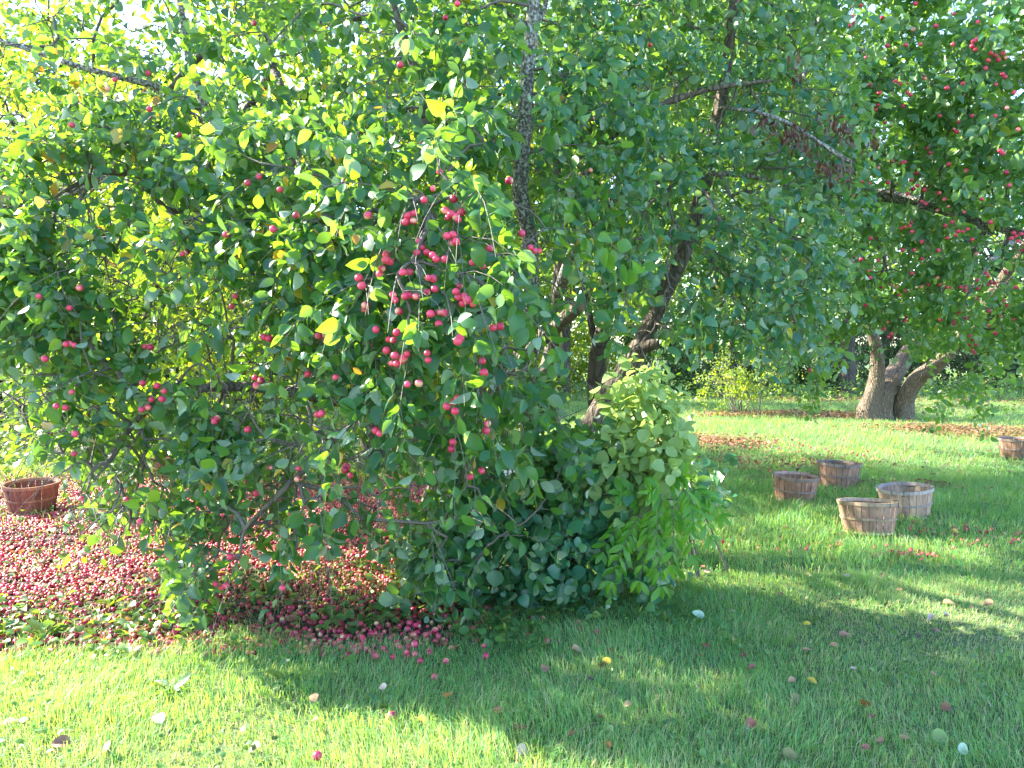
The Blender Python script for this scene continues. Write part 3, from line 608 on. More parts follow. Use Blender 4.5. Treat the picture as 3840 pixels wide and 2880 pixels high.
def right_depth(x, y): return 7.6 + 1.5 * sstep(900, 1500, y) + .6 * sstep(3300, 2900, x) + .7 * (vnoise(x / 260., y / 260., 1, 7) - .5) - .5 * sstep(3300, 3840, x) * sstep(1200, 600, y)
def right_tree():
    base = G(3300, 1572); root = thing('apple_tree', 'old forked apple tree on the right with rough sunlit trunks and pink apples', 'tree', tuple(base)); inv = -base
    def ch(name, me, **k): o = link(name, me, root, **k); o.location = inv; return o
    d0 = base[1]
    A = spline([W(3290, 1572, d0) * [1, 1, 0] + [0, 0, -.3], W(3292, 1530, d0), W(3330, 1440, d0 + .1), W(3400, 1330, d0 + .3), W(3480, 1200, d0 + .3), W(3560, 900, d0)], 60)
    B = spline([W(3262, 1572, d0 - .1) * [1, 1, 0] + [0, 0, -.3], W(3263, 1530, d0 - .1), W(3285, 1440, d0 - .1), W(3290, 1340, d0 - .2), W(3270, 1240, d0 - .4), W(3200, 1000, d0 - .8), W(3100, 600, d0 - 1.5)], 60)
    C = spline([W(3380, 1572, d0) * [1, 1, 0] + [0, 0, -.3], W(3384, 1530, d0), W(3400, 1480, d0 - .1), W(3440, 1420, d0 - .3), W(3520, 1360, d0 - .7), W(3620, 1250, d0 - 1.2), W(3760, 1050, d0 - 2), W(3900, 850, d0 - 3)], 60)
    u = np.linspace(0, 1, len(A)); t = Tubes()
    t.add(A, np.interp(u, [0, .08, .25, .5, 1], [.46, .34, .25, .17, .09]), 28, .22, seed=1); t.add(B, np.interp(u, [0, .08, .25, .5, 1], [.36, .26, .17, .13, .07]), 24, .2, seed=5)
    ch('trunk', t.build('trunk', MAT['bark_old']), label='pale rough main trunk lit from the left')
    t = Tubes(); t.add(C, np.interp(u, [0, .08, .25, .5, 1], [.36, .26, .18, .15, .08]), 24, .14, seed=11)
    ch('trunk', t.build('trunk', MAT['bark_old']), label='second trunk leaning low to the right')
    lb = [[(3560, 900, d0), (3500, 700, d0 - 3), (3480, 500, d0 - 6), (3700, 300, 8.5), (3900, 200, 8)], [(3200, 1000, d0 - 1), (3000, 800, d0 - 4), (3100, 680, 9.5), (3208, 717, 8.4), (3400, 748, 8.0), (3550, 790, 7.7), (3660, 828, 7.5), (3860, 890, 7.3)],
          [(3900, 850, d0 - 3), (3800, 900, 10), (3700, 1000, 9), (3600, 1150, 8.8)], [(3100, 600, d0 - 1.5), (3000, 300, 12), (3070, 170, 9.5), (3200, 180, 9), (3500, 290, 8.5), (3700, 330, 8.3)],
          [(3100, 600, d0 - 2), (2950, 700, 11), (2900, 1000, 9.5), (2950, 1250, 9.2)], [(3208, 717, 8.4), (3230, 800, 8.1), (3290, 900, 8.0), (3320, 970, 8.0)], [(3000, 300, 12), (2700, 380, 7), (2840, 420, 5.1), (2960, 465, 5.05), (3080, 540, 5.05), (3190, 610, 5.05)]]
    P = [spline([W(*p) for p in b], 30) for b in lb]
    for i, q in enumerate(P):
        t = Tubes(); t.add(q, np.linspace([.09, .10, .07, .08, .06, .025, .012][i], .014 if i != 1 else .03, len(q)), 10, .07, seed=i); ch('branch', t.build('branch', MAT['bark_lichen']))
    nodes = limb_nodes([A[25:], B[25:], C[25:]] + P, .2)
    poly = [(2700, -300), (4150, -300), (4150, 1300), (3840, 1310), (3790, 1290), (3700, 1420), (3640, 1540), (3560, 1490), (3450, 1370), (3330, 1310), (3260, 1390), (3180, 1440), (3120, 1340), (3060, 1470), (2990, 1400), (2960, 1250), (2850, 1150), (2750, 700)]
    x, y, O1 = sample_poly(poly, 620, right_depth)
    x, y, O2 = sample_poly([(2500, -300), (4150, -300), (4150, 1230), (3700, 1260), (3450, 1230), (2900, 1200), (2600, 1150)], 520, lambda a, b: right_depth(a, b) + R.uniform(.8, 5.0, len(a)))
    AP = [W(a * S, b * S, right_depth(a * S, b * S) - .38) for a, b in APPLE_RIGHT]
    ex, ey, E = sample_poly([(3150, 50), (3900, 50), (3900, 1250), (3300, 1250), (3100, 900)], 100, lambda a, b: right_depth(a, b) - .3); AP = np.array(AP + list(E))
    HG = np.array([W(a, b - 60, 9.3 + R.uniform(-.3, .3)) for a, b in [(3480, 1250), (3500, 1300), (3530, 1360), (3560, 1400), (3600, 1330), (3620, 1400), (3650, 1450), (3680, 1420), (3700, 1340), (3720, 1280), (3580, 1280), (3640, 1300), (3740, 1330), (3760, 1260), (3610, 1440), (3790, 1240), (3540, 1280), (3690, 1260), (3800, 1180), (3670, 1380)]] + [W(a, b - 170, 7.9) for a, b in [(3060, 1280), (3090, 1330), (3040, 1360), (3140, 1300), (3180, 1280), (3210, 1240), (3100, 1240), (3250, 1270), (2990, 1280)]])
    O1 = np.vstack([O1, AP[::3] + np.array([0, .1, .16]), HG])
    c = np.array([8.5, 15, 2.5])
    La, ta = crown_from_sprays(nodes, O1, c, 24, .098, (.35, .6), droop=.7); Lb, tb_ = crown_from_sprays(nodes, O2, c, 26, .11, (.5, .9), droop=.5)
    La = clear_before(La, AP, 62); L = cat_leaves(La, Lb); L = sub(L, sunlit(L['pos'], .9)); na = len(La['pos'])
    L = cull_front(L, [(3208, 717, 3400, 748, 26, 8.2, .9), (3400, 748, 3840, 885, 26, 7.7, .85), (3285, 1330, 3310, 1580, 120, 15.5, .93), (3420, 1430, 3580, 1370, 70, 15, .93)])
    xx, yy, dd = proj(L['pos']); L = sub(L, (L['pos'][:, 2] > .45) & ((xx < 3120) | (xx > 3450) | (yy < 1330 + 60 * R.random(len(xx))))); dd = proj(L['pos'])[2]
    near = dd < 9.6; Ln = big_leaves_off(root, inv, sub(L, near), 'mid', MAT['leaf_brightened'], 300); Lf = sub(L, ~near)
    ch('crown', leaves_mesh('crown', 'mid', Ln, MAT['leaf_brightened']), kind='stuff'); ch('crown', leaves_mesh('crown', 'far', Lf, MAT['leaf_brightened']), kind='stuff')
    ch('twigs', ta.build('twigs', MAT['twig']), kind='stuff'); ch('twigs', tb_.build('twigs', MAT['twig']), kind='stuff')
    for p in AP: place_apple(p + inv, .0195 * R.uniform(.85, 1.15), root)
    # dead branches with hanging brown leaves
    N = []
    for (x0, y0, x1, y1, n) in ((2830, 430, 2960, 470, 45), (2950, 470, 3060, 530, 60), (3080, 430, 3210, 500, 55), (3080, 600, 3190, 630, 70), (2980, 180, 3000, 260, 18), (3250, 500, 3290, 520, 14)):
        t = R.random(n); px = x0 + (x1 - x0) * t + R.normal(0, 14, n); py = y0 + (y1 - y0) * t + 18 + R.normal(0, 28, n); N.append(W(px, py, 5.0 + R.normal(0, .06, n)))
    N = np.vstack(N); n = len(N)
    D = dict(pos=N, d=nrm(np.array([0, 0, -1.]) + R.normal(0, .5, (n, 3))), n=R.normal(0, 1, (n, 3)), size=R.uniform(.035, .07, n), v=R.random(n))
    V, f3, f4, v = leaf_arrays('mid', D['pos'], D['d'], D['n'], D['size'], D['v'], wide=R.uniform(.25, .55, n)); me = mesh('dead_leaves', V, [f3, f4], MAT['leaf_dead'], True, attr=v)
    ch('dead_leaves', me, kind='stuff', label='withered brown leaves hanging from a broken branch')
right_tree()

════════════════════

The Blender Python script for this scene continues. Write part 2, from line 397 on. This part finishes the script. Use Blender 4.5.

════════════════════

(TASK TO COMPLETE):
Return only the number of lines in the preceding records that contain the string "Blender".

(WORKED ANSWER):
2